Bugün aynı fikirler trajikomik bir biçimde sözde antiemperyalistler tarafından savunulmaktadır. "Ordu Göreve" pankartları açanlar kendilerini antiemperyalist olarak tanımlamakta, ordunun antiemperyalist bir rol oynayacağını düşünmektedir. Ergenekon davasında da aynı tavır açığa çıkmaktadır, ulusalcılar her yeni dalgada emperyalizmden dem vurmakta, darbecilerin binalarına "Ergenekon yalanı, Amerikan planı" pankartları asılmaktadır. Buradaki trajik unsur kendilerine "solcu" adını verenlerin bunu sahiplenebilmesi, komik unsur ise antiemperyalist olarak tanımlanan ordunun her darbeden sonra NATO'ya bağlılığını açıklamasıdır.
Antikapitalist olmayan bir Anti-emperyalizm olmaz
Yanlış bir Anti-emperyalizm retoriği sayısız işçi mücadelesinde de karşımıza çıkmakta, mücadelenin hattını muğlaklaştırmaktadır. Örneğin, Tüpraş özelleştirmesine karşı ileri sürülen slogan "TÜPRAŞ vatandır, satılamaz" şeklindeydi. Özelleştirmeye karşı verilen mücadelede önemli olan özelleştirme midir, yoksa özelleştirilen şirketin hangi sermayeye satıldığı mı?

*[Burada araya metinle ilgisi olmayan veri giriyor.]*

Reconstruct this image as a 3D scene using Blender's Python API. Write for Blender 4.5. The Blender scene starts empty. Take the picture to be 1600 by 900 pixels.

Sermayenin vatanı yoktur, işçilerin vatanı olmadığı gibi… Kapitalizm var olduğu günden bu yana küresel olarak işleyen bir sistemdir, bu sistemi alt üst etmek ise ancak işçi sınıfının enternasyonal direnişi ile mümkündür. Yurtseverliğin, ulusalcılığın, milliyetçiliğin Anti-emperyalizmle bir ilgisi yoktur, bu fikirler işçi sınıfını suni olarak bölmeye hizmet eder. Anti-emperyalizm ancak Anti-kapitalizm ile birlikte anlamlıdır. Antikapitalist olmaksa enternasyonalist olmayı gerektirir.